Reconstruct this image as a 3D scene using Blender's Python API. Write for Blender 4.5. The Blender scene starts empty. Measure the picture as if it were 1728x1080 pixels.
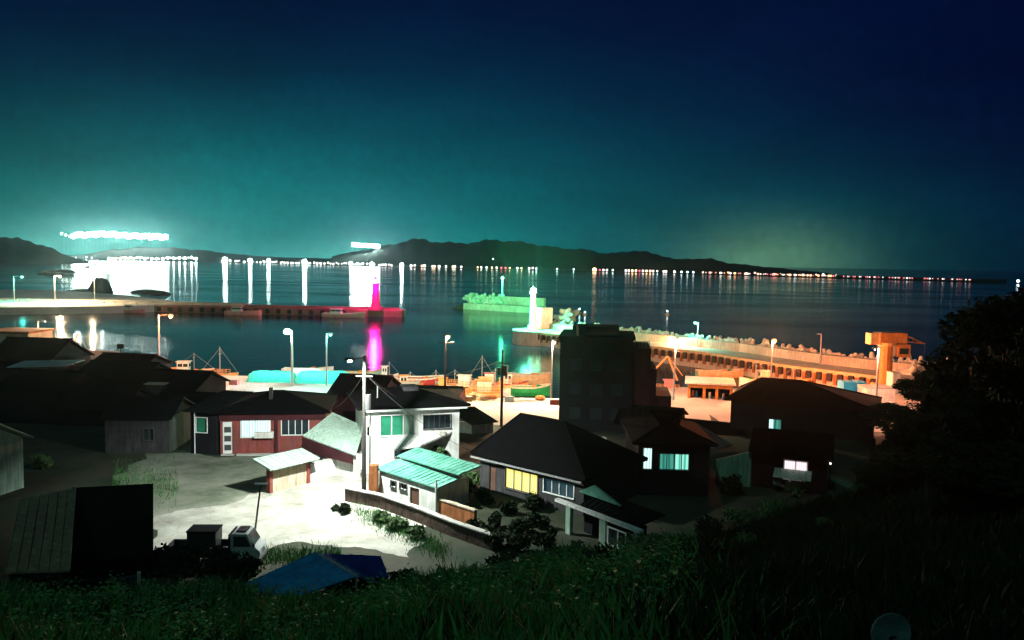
import bpy, bmesh, math, random
import numpy as np
from mathutils import Vector, Matrix
random.seed(7)
rng = np.random.default_rng(7)
S = bpy.context.scene
C = S.collection
R = math.radians

# ------------------------------------------------------------------ camera
CAM = Vector((0.0, 0.0, 21.0)); FPX = 1350.0
pitch, roll = R(4.2), R(1.0)
Fw = Vector((0, math.cos(pitch), -math.sin(pitch)))
u0 = Vector((0, math.sin(pitch), math.cos(pitch))); r0 = Vector((1, 0, 0))
Rt = r0 * math.cos(roll) + u0 * math.sin(roll)
Up = u0 * math.cos(roll) - r0 * math.sin(roll)
cd = bpy.data.cameras.new('camera'); cam = bpy.data.objects.new('camera', cd); C.objects.link(cam)
cd.sensor_width = 36; cd.lens = FPX / 1728 * 36; cd.clip_start = 0.2; cd.clip_end = 20000
Mx = Matrix((Rt, Up, -Fw)).transposed().to_4x4(); Mx.translation = CAM
cam.matrix_world = Mx
S.camera = cam

# helpers that turn a place in the photograph into a place on the ground (layout only)
def ray(px, py): return Fw * FPX + Rt * (px - 864) + Up * (540 - py)
def G(px, py, z=3.5):
    d = ray(px, py); t = (z - CAM.z) / d.z
    p = CAM + d * t; return Vector((p.x, p.y, z))
def AD(px, py, D):
    d = ray(px, py); return CAM + d * (D / d.y)
def HZ(x, y, py):
    w = Up * FPX - Fw * (540 - py)
    return CAM.z - ((x - CAM.x) * w.x + (y - CAM.y) * w.y) / w.z

# ------------------------------------------------------------------ materials
def nt(name):
    m = bpy.data.materials.new(name); m.use_nodes = True
    m.node_tree.nodes['Principled BSDF'].inputs['Specular IOR Level'].default_value = .25 if name != 'sea_water' else .5
    return m, m.node_tree.nodes, m.node_tree.links, m.node_tree.nodes['Principled BSDF']
def mat(name, col, rough=.8, var=.25, scale=1.5, bump=.0, bscale=12, col2=None, metal=0, wave=None, wscale=4, wdist=0.0, coat=0):
    m, N, L, B = nt(name)
    B.inputs['Roughness'].default_value = rough; B.inputs['Metallic'].default_value = metal
    tc = N.new('ShaderNodeTexCoord')
    n = N.new('ShaderNodeTexNoise'); n.inputs['Scale'].default_value = scale; n.inputs['Detail'].default_value = 6; n.inputs['Roughness'].default_value = .65
    L.new(tc.outputs['Object'], n.inputs['Vector'])
    r = N.new('ShaderNodeValToRGB'); r.color_ramp.elements[0].position = .3; r.color_ramp.elements[1].position = .72
    c = Vector(col); lo = c * (1 - var); hi = Vector(col2) if col2 else c * (1 + var)
    r.color_ramp.elements[0].color = (*[min(1, v) for v in lo], 1); r.color_ramp.elements[1].color = (*[min(1, v) for v in hi], 1)
    L.new(n.outputs['Fac'], r.inputs['Fac']); L.new(r.outputs['Color'], B.inputs['Base Color'])
    src = None
    if bump:
        n2 = N.new('ShaderNodeTexNoise'); n2.inputs['Scale'].default_value = bscale; n2.inputs['Detail'].default_value = 4
        L.new(tc.outputs['Object'], n2.inputs['Vector'])
        b = N.new('ShaderNodeBump'); b.inputs['Strength'].default_value = bump; b.inputs['Distance'].default_value = .05
        L.new(n2.outputs['Fac'], b.inputs['Height']); L.new(b.outputs['Normal'], B.inputs['Normal']); src = b
    if wave:
        w = N.new('ShaderNodeTexWave'); w.wave_type = 'BANDS'; w.bands_direction = wave; w.inputs['Scale'].default_value = wscale; w.inputs['Distortion'].default_value = wdist
        L.new(tc.outputs['Object'], w.inputs['Vector'])
        b = N.new('ShaderNodeBump'); b.inputs['Strength'].default_value = .9; b.inputs['Distance'].default_value = .06
        L.new(w.outputs['Fac'], b.inputs['Height'])
        if src: L.new(src.outputs['Normal'], b.inputs['Normal'])
        L.new(b.outputs['Normal'], B.inputs['Normal'])
    return m
def emat(name, col, s, base=(.5, .5, .5)):
    m, N, L, B = nt(name)
    B.inputs['Base Color'].default_value = (*base, 1); B.inputs['Emission Color'].default_value = (*col, 1); B.inputs['Emission Strength'].default_value = s
    return m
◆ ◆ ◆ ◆
### Work to do
Return only the lines from the start of the data through the line that contains "R = math.radians", please, copying them exactly and omitting all pictures.

### Complete response
Reconstruct this image as a 3D scene using Blender's Python API. Write for Blender 4.5. The Blender scene starts empty. Measure the picture as if it were 1728x1080 pixels.
import bpy, bmesh, math, random
import numpy as np
from mathutils import Vector, Matrix
random.seed(7)
rng = np.random.default_rng(7)
S = bpy.context.scene
C = S.collection
R = math.radians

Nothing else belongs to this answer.